Unfortunately, Barack Obama seems to be the first ever “New Age” President. Entirely self-invented, he has, through sheer strength of will and astonishing chutzpah, “manifested” himself into the Presidency. Like the wirewalker, Petit, he is charming and glib (so long as the teleprompters are working) and sweeps aside any ideas that don’t comport with his agenda. Also like Petit, he is not a serious man but rather is a man besotted by his own celebrity status. Why else spend an enormous amount of taxpayer dollars to fly himself and his entourage out to Hollywood, just so he could claim to be the first President ever to appear on the “Tonight Show?”

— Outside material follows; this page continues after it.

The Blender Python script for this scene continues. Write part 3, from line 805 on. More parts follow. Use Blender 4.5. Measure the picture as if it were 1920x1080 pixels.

All this would be somewhat entertaining if it didn’t have gravely serious worldwide implications. Petit and his cohorts could jauntily afford to pick the pockets of the police and it would all be seen as an amusing prank. When President Obama and cohorts like Nancy Pelosi and Harry Reed pick all our pockets to fund their Socialist expansion of Big Government, it is far more serious. There was a lot less likelihood that Petit would fall off his wire than there is that our President and his radically misguided policies will drive our country into an economic ditch from which we may never fully recover.

The ironic metaphor I took away from watching “Man On Wire” came from seeing Petit blithely traversing his wire between the now evaporated World Trade Center towers. Those towers were destroyed a mere 27 years later by the greatest concentrated evil that has yet faced mankind. Sadly, President Obama seems to be dancing on a wire of his own narcissistic construction, oblivious to the maw that gapes below him. I pray that he doesn’t fall off.